Stability?
So in the past two years I have seen several friends and associates leave their jobs as consultants. These are great consultants and good people. I've called each one of them and asked what their motivations for leaving were. I find two reoccurring themes in these conversations.
First I hear the common refrain that they want to be home with their families more often. I get that. I don't have it, but I get it. To be honest, the day that traveling for work becomes a problem for me or my family I will make a hasty exit. So no harm, no foul on wanting to be home with family.

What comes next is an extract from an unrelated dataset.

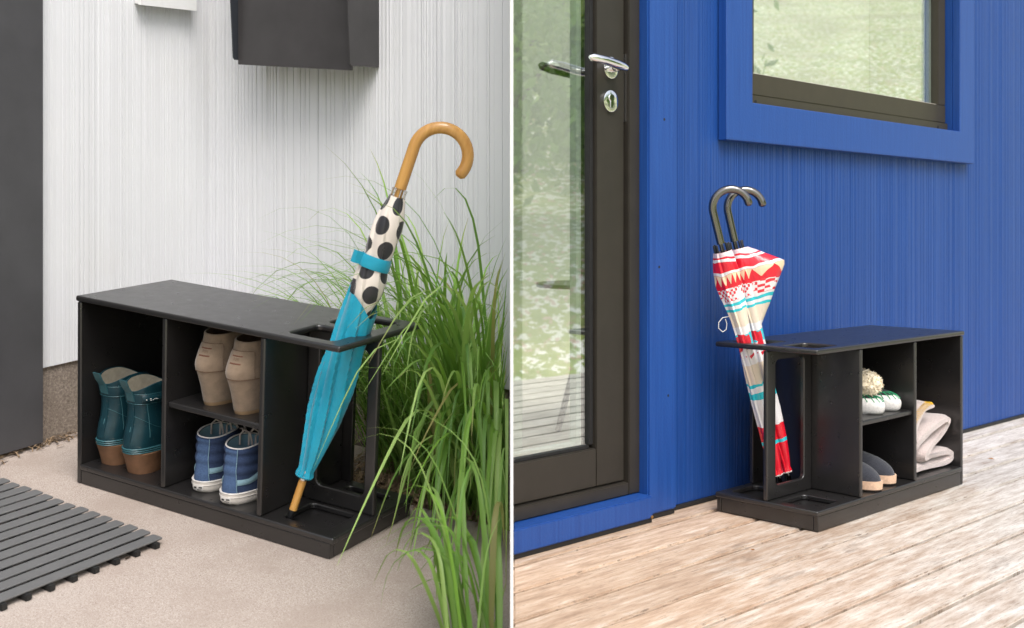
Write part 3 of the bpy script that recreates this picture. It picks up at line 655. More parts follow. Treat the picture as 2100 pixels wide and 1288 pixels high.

The other common reason I hear is that they wanted more stability. This one I don't get. I keep hearing that changing clients, projects, and work locations is somehow unstable. I don't get that; that is the part that thrills me. Granted, I spend more time at most client locations than many people I know, but changing locations, projects, and clients every two years is what keeps things fresh in my world. I love that aspect of my role as a consultant.
That said, I recognize that there is a lot of anxiety inducing activity in changing engagements frequently. Meeting new people, learning new processes, and finding a good lunch buddy are all problems we face when we start a new engagement.
So I wonder if the issue is that consulting firms don't do a good enough job of preparing a landing spot for us. There is something to be said for creating camaraderie through shared suffering. But is it that we aren't doing enough to help our consultants settle in, or is it that our consultants aren't prepared for the difficulties they will face with each new engagement?